DB: I am reactive. One of the people who has really been helpful in recent years is Zorn. The Ruins was suggested by Zorn. And Min Xiao-Fen was Zorn’s idea. The first time we played together was when we made that duo record. She was terrified of making a freely improvised record, she didn’t think it was possible. So sometimes I suggest things to people or I put them together when I’ve got a chance to invite people. This electronics guy I’m playing with in LA, Casey Rice, I like what he does. I’m not much into current electronic stuff, what I think of as lounge electronics, mumbling electronics. He’s not quite like that. I don’t know what Casey is. I’ve yet to find out exactly. He’s not a performer. He’s the sound-man for Tortoise. That’s his job. But I made a record, at somebody’s invitation, for a label called Bingo, which is called Playbacks and the idea of his was that the guy who set it up invited different people to send in tracks and I played with them. It was ostensibly, I suppose, a drum’n’bass record. It didn’t turn out like that, although there was some drum’n’bass. Groups sent in tracks; there was a very nice group called Tied and Tickled – have you ever heard of that group? – I think they are a German group. So this guy drummed up a dozen pieces from different people. I liked all of it. But there was a track from this guy Casey Rice who lives in Chicago, and I liked it very much, so I have tried to engineer it to play with him. When I get a gig that is more in his area, I invite him. Sometimes he can’t make it, this one he can make. We’ll see what happens.

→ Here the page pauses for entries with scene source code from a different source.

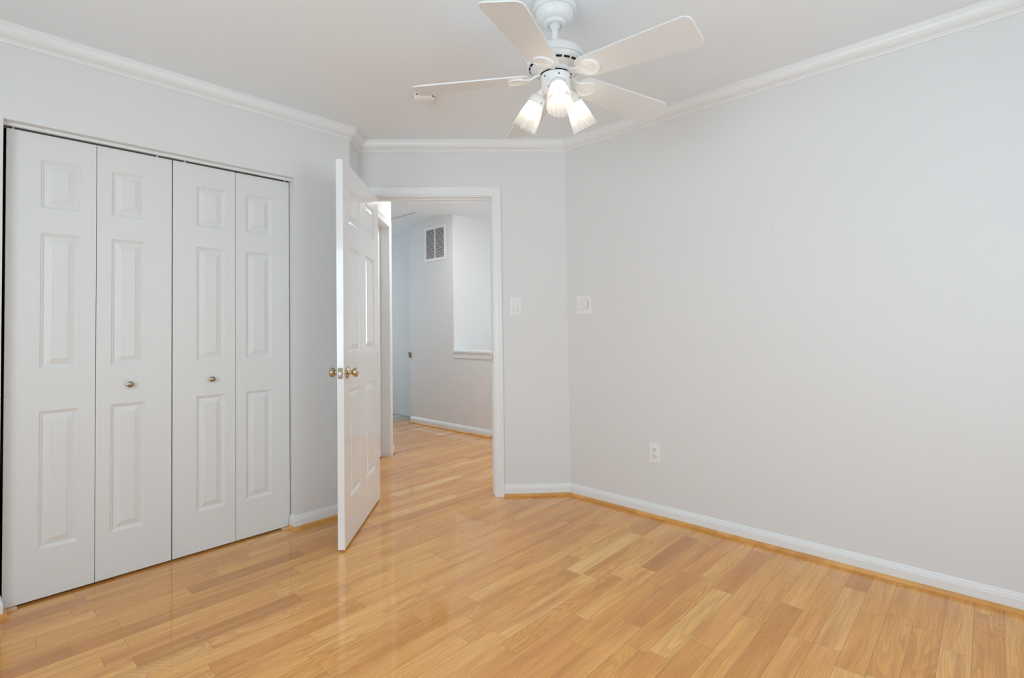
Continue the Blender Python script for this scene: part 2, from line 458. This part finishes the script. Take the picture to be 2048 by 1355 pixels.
# ------------------------------------------------------------------ bedroom door frame and casing
cas_prof = [(0, 0), (0, .010), (.004, .0115), (.010, .0115), (.013, .0095), (.034, .0125), (.045, .0165), (.052, .0175), (.060, .0165), (.063, .013), (.063, 0)]
u_d = (-S, S); n_in = (-S, -S); n_out = (S, S)
root = empty('door_frame_trim', (*diag((JR + JL) / 2), 0)); root.name = 'trim_door_frame'
tag(root, 'white casing and jamb round the open bedroom doorway', 'door frame', kind='structure')
def child_world(o, r):
    o.parent = r; o.matrix_parent_inverse = Matrix.Translation(r.location).inverted() if r.rotation_euler.z == 0 else r.matrix_basis.inverted()
    return o
# casing on the room side: path goes up the right jamb with the opening on its right-hand side
p_in = [(JR - .005, 0), (JR - .005, JT + .005), (JL + .005, JT + .005), (JL + .005, 0)]
o = link('casing', casing(p_in, cas_prof, (R, YC), u_d, n_in), M_trim); child_world(o, root)
oh = diag(0, -TH)
o = link('casing', casing(p_in, cas_prof, oh, u_d, n_out), M_trim); child_world(o, root)
bm = bmesh.new()
dprism(bm, JR - .019, JR, .0, -TH, 0, JT); dprism(bm, JL, JL + .019, 0, -TH, 0, JT); dprism(bm, JR - .019, JL + .019, 0, -TH, JT, JT + .019)
o = link('jamb', bm, M_trim); child_world(o, root)
bm = bmesh.new()
dprism(bm, JR, JR + .011, -.040, -.075, 0, JT - .011); dprism(bm, JL - .011, JL, -.040, -.075, 0, JT - .011); dprism(bm, JR, JL, -.040, -.075, JT - .011, JT)
o = link('stop', bm, M_trim); child_world(o, root)
bm = bmesh.new(); dprism(bm, JR, JR + .0022, -.004, -.034, .905, .963)
o = link('strike_plate', bm, M_dbr); child_world(o, root); o['label'] = 'dark brass strike plate'

# ------------------------------------------------------------------ open bedroom door (origin at the hinge)
LW, LZ0, LZ1, LT = .812, .012, 2.0535, .035
hx, hy = diag(JL - .001, .006)
droot = empty('door_1', (hx, hy, 0), math.atan2(-S, -S))   # local +x runs from hinge to free edge, local y towards -> leaf thickness
tag(droot, 'open white six panel bedroom door with brass knobs', 'door', kind='structure')
# local x = direction (-S,-S); local y = (S,-S) (to the right in the picture). Leaf occupies y -.0 .. +.035
cols = [(LW - .337, LW - .112), (LW - .693, LW - .468)]
rows_ = [(1.738, 1.940), (1.030, 1.608), (.248, .822)]
pan = [(a, b, c, d) for a, b in cols for c, d in rows_]
leaf = link('leaf', panel_leaf(LW, LZ0, LZ1, LT, pan), M_gloss, droot)
leaf.location = (0, 0, 0)
KZ = .925
def knob_bm():
    return lathe([(0, 0), (.033, 0), (.0335, .002), (.031, .0045), (.022, .0075), (.014, .010), (.0115, .014), (.0105, .022), (.0125, .027),
                  (.019, .031), (.0245, .037), (.0265, .044), (.0250, .050), (.0205, .0545), (.012, .0575), (0, .0585)], 40)
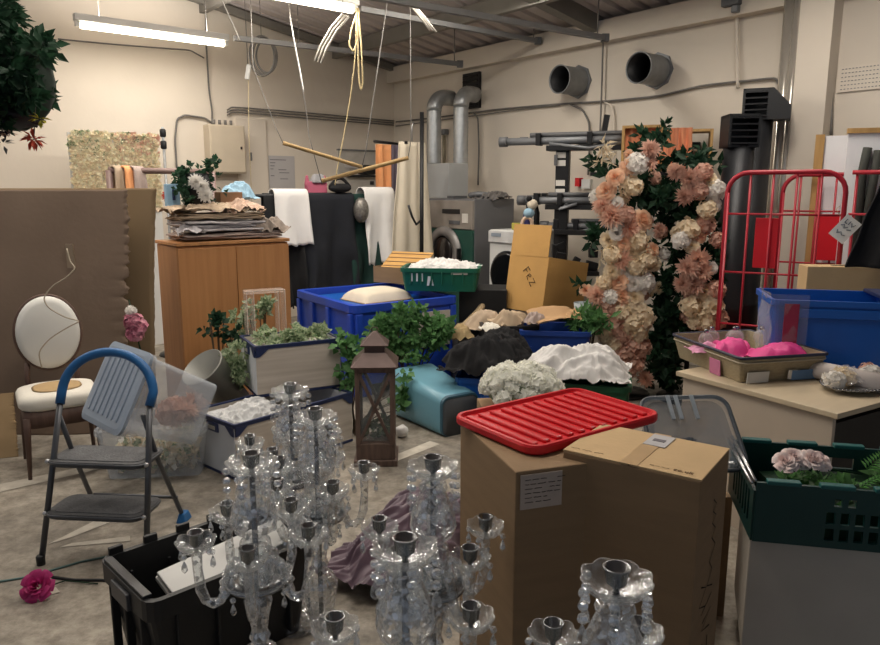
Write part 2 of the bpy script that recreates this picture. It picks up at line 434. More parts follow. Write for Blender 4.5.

AAJ: Going into a situation like that, how much would you research what he is about?

DB: I don’t research anything. I just know that we have played together before; we have done one gig, which is interesting because he doesn’t perform. He won’t sit on the stage, he sits out of sight somewhere and he also treats my stuff. That is interesting because as far as the audience is concerned, they think I’m doing it all. But in recent times, a lot of it comes through Zorn; he suggested Jamaal and Calvin, for instance. But I have suggested things when people have asked me, and they are not that keen, actually. Some of the records I make are just people approaching me about making a record; for instance, there is a whole bunch of electronic guys in Vienna who produce this whispering, and one of the trumpet players, Franz Hausinger, asked me to make a record with him, which I did. That was an unusual playing experience. Someone in New York asked me about making a record, and I said I thought it might be interesting to play with Wynton Marsalis’s rhythm section. (Laughs) I don’t know how far they tried to take this, but it didn’t get anywhere.

AAJ: Where you surprised?!

DB: No, but I thought it might be interesting just to poke that area and see what came out of it. You never know. If the guy had got some money, they might just want to do it. Usually the things I suggest don’t get very far, I have to admit.


Next month: Preview of the London Jazz Festival and Part 2-3 of this interview.


Since this interview, "All Tomorrow's Parties" has been cancelled. Instead, Derek Bailey will now appear with George Lewis at Spruce Street Forum, 301 Spruce Street, San Diego on October 20th, and with Company at Rocco's Jazz Club, Los Angeles, on October 25th, 26th & 27th. He will appear at the Chicago Museum of Modern Photography with Casey Rice on November 1st.